_STATED TASK:_ Count the lines that hold the string "Blender". Reply with the number alone.
--- start WORKING DATA ---
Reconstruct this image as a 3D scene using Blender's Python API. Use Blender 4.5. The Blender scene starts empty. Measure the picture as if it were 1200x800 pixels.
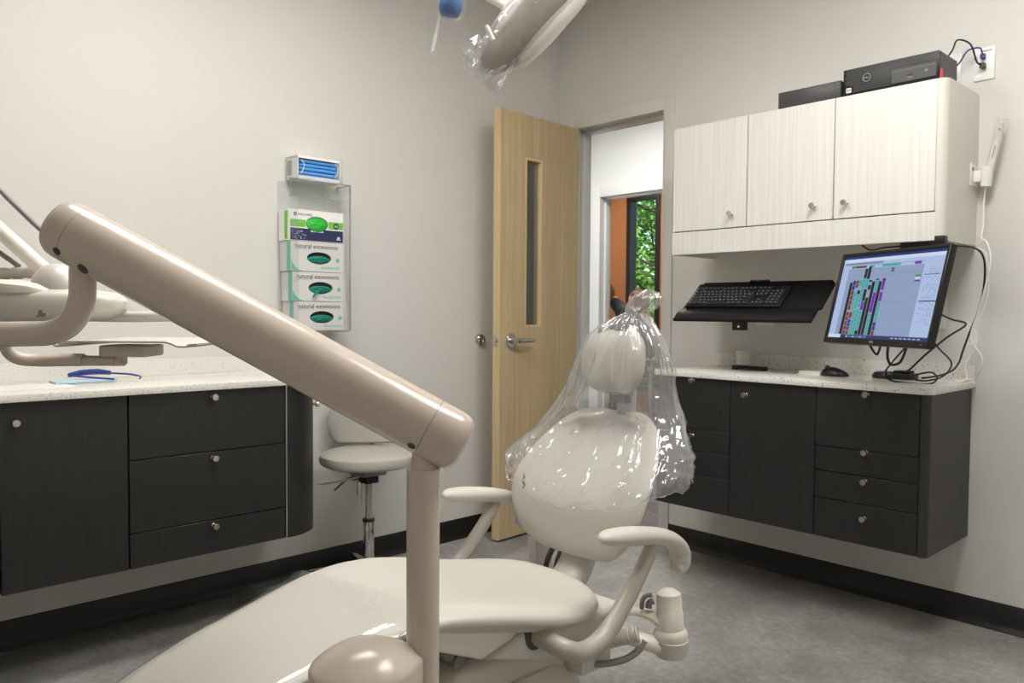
import bpy, bmesh, math, random
from mathutils import Vector, Matrix, noise
random.seed(7)
S = bpy.context.scene
COL = S.collection
PI = math.pi
V = Vector

# ------------------------------------------------------------------ camera
FPX = 927.0224
CAM = V((3.0204, -3.1984, 1.1273))
yaw, pit, rol = 2.3853, -0.0372, 0.0068
FW = V((math.cos(pit)*math.cos(yaw), math.cos(pit)*math.sin(yaw), math.sin(pit)))
r0 = V((math.sin(yaw), -math.cos(yaw), 0)); u0 = r0.cross(FW)
RT = r0*math.cos(rol) + u0*math.sin(rol)
UP = -r0*math.sin(rol) + u0*math.cos(rol)
cd = bpy.data.cameras.new('camera'); cam = bpy.data.objects.new('camera', cd); COL.objects.link(cam)
M = Matrix((RT, UP, -FW)).transposed().to_4x4(); M.translation = CAM
cam.matrix_world = M
cd.sensor_fit = 'HORIZONTAL'; cd.sensor_width = 36; cd.lens = 36*FPX/1200
cd.clip_start = 0.05
S.camera = cam

def ray(px, py): return FW + RT*((px-600)/FPX) - UP*((py-400)/FPX)
def at(px, py, d): return CAM + ray(px, py)*d                     # point at a depth
def onp(px, py, p0, n):                                            # point on a plane
    d = ray(px, py); t = (V(p0)-CAM).dot(n)/d.dot(n); return CAM + d*t
def onx(px, py, x): return onp(px, py, (x, 0, 0), V((1, 0, 0)))
def ony(px, py, y): return onp(px, py, (0, y, 0), V((0, 1, 0)))
def onz(px, py, z): return onp(px, py, (0, 0, z), V((0, 0, 1)))
LAT = V((math.sin(yaw), -math.cos(yaw), 0)); DEP = V((math.cos(yaw), math.sin(yaw), 0))

# ------------------------------------------------------------------ materials
def lin(c):
    return tuple(((x/255)/12.92 if x/255 <= .04045 else ((x/255+.055)/1.055)**2.4) for x in c) + (1,)
def base(name):
    m = bpy.data.materials.new(name); m.use_nodes = True
    return m, m.node_tree, m.node_tree.nodes['Principled BSDF']
def N(t, kind, **kw):
    n = t.nodes.new(kind)
    for k, v in kw.items():
        if k in n.inputs: n.inputs[k].default_value = v
        else: setattr(n, k, v)
    return n
def coords(t, scale=(1, 1, 1), kind='Object'):
    tc = t.nodes.new('ShaderNodeTexCoord'); mp = t.nodes.new('ShaderNodeMapping')
    mp.inputs['Scale'].default_value = scale
    t.links.new(tc.outputs[kind], mp.inputs['Vector']); return mp.outputs['Vector']
def ramp(t, fac, stops):
    r = t.nodes.new('ShaderNodeValToRGB'); e = r.color_ramp.elements
    while len(e) < len(stops): e.new(.5)
    for el, (p, c) in zip(e, stops): el.position = p; el.color = c if len(c) == 4 else tuple(c)+(1,)
    t.links.new(fac, r.inputs['Fac']); return r.outputs['Color']
def plain(name, rgb, rough=.5, metal=0, spec=.5, bump=0, bscale=200, coat=0, sss=0):
    m, t, b = base(name)
    b.inputs['Base Color'].default_value = lin(rgb); b.inputs['Roughness'].default_value = rough
    b.inputs['Metallic'].default_value = metal; b.inputs['Specular IOR Level'].default_value = spec
    b.inputs['Coat Weight'].default_value = coat
    v = coords(t)
    nz = N(t, 'ShaderNodeTexNoise', Scale=bscale, Detail=3.0); t.links.new(v, nz.inputs['Vector'])
    if bump:
        bp = N(t, 'ShaderNodeBump', Strength=bump, Distance=.002); t.links.new(nz.outputs['Fac'], bp.inputs['Height'])
        t.links.new(bp.outputs['Normal'], b.inputs['Normal'])
    else:
        mr = N(t, 'ShaderNodeMapRange'); mr.inputs['To Min'].default_value = max(rough-.03, 0); mr.inputs['To Max'].default_value = min(rough+.03, 1)
        t.links.new(nz.outputs['Fac'], mr.inputs['Value']); t.links.new(mr.outputs['Result'], b.inputs['Roughness'])
    return m
def grain(name, c1, c2, scale, rough=.45, c3=None, bump=.05):
    m, t, b = base(name); v = coords(t, scale)
    n = N(t, 'ShaderNodeTexNoise', Scale=1.0, Detail=5.0, Roughness=.65); t.links.new(v, n.inputs['Vector'])
    col = ramp(t, n.outputs['Fac'], [(.32, lin(c1)), (.68, lin(c2))])
    if c3:
        v2 = coords(t, tuple(s*.22 for s in scale))
        n2 = N(t, 'ShaderNodeTexNoise', Scale=1.0, Detail=3.0); t.links.new(v2, n2.inputs['Vector'])
        mx = N(t, 'ShaderNodeMix', data_type='RGBA'); 
        f = ramp(t, n2.outputs['Fac'], [(.4, (0, 0, 0)), (.7, (.6, .6, .6))])
        t.links.new(f, mx.inputs['Factor']); t.links.new(col, mx.inputs['A']); mx.inputs['B'].default_value = lin(c3); col = mx.outputs['Result']
    t.links.new(col, b.inputs['Base Color']); b.inputs['Roughness'].default_value = rough
    bp = N(t, 'ShaderNodeBump', Strength=bump, Distance=.001); t.links.new(n.outputs['Fac'], bp.inputs['Height']); t.links.new(bp.outputs['Normal'], b.inputs['Normal'])
    return m
def emit(name, rgb, s):
    m, t, b = base(name)
    b.inputs['Base Color'].default_value = (0, 0, 0, 1); b.inputs['Emission Color'].default_value = lin(rgb); b.inputs['Emission Strength'].default_value = s
    b.inputs['Roughness'].default_value = .3
    return m
def film(name, opac=.06, fres=.55, bump=.6, scale=30, tint=(250, 250, 250), rough=.08):
    m, t, b = base(name)
    out = t.nodes['Material Output']; t.nodes.remove(b)
    tr = N(t, 'ShaderNodeBsdfTransparent'); tr.inputs['Color'].default_value = lin(tint)
    gl = N(t, 'ShaderNodeBsdfGlossy', Roughness=rough); df = N(t, 'ShaderNodeBsdfDiffuse'); df.inputs['Color'].default_value = (.8, .8, .8, 1)
    lw = N(t, 'ShaderNodeLayerWeight', Blend=.5); pw = N(t, 'ShaderNodeMath', operation='POWER'); pw.inputs[1].default_value = 4.0
    mu = N(t, 'ShaderNodeMath', operation='MULTIPLY_ADD'); mu.inputs[1].default_value = fres; mu.inputs[2].default_value = .05*fres*2
    mu.use_clamp = True
    t.links.new(lw.outputs['Facing'], pw.inputs[0]); t.links.new(pw.outputs[0], mu.inputs[0])
    m1 = N(t, 'ShaderNodeMixShader'); m1.inputs[0].default_value = opac; t.links.new(tr.outputs[0], m1.inputs[1]); t.links.new(df.outputs[0], m1.inputs[2])
    m2 = N(t, 'ShaderNodeMixShader'); t.links.new(mu.outputs[0], m2.inputs[0]); t.links.new(m1.outputs[0], m2.inputs[1]); t.links.new(gl.outputs[0], m2.inputs[2])
    if bump:
        v = coords(t); n = N(t, 'ShaderNodeTexNoise', Scale=scale, Detail=3.0, Distortion=.8)
        if bump > .5: n.noise_type = 'RIDGED_MULTIFRACTAL'; n.inputs['Scale'].default_value = scale*.6; n.inputs['Detail'].default_value = 2.0
        t.links.new(v, n.inputs['Vector'])
        bp = N(t, 'ShaderNodeBump', Strength=bump, Distance=.01); t.links.new(n.outputs['Fac'], bp.inputs['Height'])
        for s in (gl, df, lw): t.links.new(bp.outputs['Normal'], s.inputs['Normal'])
    t.links.new(m2.outputs[0], out.inputs['Surface']); return m
def glass(name, tint=(255, 255, 255), rough=0.0):
    return film(name, .03, .5, 0, 1, tint, rough)

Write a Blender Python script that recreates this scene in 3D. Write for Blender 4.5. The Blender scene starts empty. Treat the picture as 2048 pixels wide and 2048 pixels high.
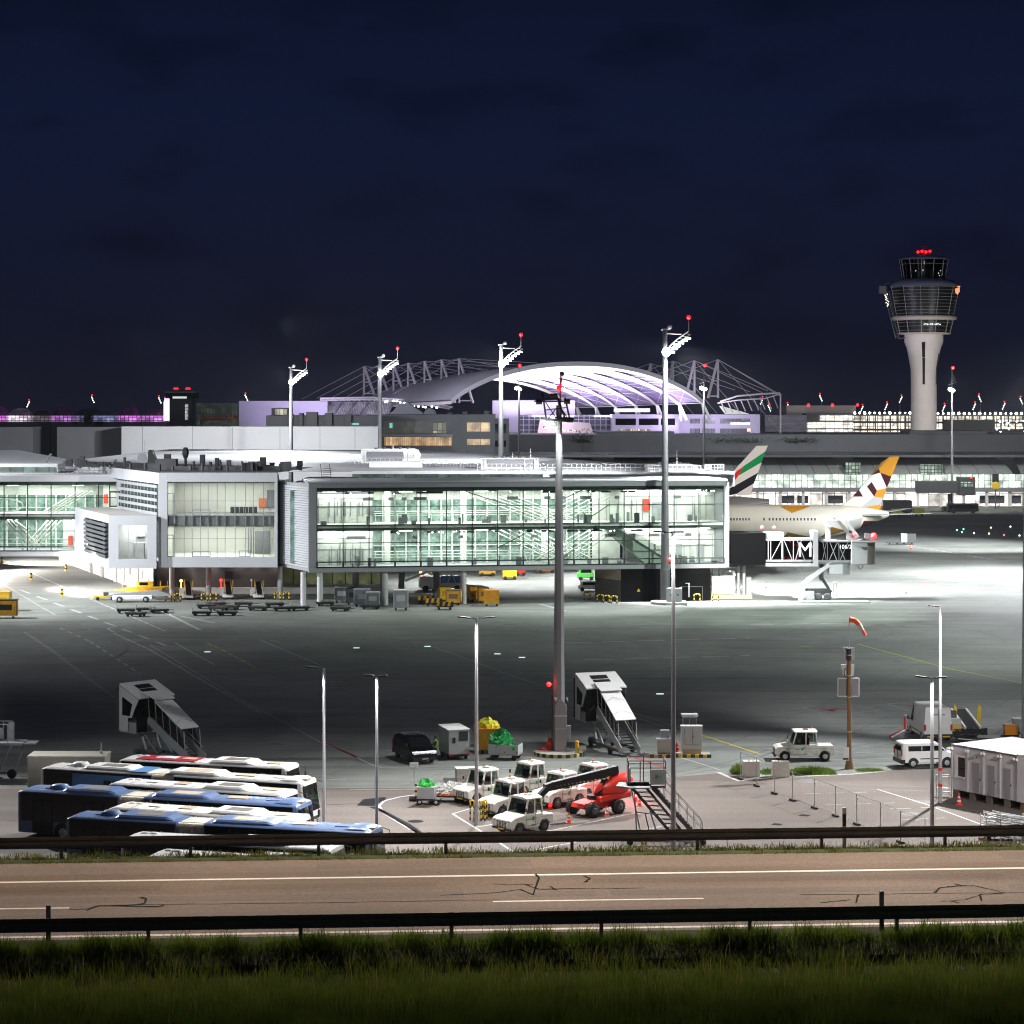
--- end WORKING DATA ---
_TASK RESPONSE:_ 2